Le second tour de l'élection présidentielle a débuté dimanche 21 décembre en Tunisie où près de 5,3 millions d'électeurs sont appelés à départager Béji Caïd Essebsi et Moncef Marzouki. Ce scrutin est la dernière étape de l'instauration d'un régime démocratique en Tunisie, quasiment quatre ans après le renversement de Zine El-Abidine Ben Ali. Au premier tour, le 23 novembre, M. Essebsi a obtenu 39,4 % des suffrages contre 33,4 % pour M. Marzouki, soit moins de 200 000 voix d'écart. La participation avait frôlé les 65 %.
Dans la nuit, l'armée tunisienne a tué un homme et en a arrêté trois autres qui avaient tenté d'attaquer des militaires gardant une école de la région de Kairouan, où était stocké du matériel électoral pour la présidentielle, selon le ministère de la défense. « Un groupe armé a essayé d'attaquer une unité (...). La vigilance des soldats et la rapidité de leur réaction a fait avorter cette opération et entraîné la mort d'un homme arm é d'un fusil de chasse et l'arrestation de trois suspects », a déclaré un porte-parole du ministère.
Essebsi, l'ancien du RCD
Agé de 88 ans, Béji Caïd Essebsi a été ministre d'Habib Bourguiba, qui a pris les rênes du pays en 1957 après l'indépendance négociée avec la France et les a conservées pendant trente ans. Son parti laïque, Nidaa Tounès, est arrivé en tête des élections législatives du mois d'octobre. Ses adversaires l'accusent d'être une figure des régimes autocratiques du passé et voient dans sa candidature le risque d'un retour à l'« hégémonie d'un parti unique ».

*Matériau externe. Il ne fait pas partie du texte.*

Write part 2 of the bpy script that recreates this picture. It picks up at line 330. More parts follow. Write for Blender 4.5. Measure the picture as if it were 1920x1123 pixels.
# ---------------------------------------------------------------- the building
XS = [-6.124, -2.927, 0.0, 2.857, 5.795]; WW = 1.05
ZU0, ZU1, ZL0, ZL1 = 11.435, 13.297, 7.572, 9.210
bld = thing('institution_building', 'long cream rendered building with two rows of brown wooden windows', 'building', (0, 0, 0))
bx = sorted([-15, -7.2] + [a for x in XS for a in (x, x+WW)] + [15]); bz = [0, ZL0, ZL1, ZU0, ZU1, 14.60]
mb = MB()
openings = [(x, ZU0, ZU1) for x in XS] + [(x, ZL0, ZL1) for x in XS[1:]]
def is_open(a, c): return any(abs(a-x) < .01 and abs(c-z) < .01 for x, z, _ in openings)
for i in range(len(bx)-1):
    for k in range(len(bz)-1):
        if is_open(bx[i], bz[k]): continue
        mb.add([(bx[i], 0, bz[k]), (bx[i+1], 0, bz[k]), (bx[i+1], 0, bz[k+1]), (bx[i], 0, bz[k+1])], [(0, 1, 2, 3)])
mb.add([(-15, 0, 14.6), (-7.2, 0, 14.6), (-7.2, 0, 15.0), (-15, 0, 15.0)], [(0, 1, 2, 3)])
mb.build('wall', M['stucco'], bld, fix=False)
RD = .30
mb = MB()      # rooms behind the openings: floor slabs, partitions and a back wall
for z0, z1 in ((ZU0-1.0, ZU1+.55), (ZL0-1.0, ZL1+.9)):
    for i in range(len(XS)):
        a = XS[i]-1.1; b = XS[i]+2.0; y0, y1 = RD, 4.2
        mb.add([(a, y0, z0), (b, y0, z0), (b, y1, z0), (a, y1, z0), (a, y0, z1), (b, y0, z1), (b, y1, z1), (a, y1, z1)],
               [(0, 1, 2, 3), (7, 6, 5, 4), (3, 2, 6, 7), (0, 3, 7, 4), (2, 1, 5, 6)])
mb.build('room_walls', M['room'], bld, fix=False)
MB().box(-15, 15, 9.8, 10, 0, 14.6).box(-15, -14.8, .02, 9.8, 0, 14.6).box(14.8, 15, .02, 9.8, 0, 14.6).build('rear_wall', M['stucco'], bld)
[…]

Il doit surtout gommer le souvenir de son engagement dans le Rassemblement constitutionnel démocratique (RCD) de Ben Ali après le coup d'Etat de novembre 1987 et son passage à la présidence de la Chambre des députés en 1990 et 1991. Après cela, il s'était retiré de la vie politique.
« Essebsi n'est pas un démocrate. Il ne sait pas ce qu'est la démocratie », a affirmé Moncef Marzouki lors de la campagne de l'entre-deux-tours. Mettant en avant son statut d'homme d'Etat expérimenté, M. Essebsi se dit pour sa part le mieux à même de « rendre son prestige » à la Tunisie.
Pas de consigne de vote des islamistes
A l'inverse, M. Marzouki, 69 ans, se voit reprocher son alliance avec les islamistes d'Ennahda qui lui a permis d'être élu président de transition il y a trois ans. Ancien opposant au régime de Ben Ali, exilé plusieurs années en France, il se présente lui comme le protecteur de la « révolution de jasmin » qui a déclenché le cycle des « printemps arabes ».
Le parti Ennahda, deuxième des législatives, avait choisi de ne pas présenter de candidat à la présidentielle et n'a donné aucune consigne de vote, mais le camp Essebsi affirme que Moncef Marzouki a fait le plein des voix islamistes.
Depuis sa révolution de 2011, la Tunisie s'est toutefois distinguée par son souci du compromis, contrairement à la Libye ou à l'Egypte, où le renversement de dirigeants autocratiques a ouvert des périodes de confrontations violentes et de chaos.
Lire (édition abonnés) : En Tunisie, une élection à l’ombre de la révolution
Avant l'élection du Parlement en octobre, la Tunisie s'est dotée en janvier d'une nouvelle constitution garantissant notamment la liberté de culte et l'égalité des sexes. Ce texte a été salué par les pays occidentaux comme un modèle pour l'instauration d'un régime démocratique et respectueux des droits de l'homme. Il n'accorde que des pouvoirs limités au chef de l'Etat, notamment dans les domaines de la défense et des affaires étrangères. Le cœur du futur pouvoir devrait se trouver au Parlement.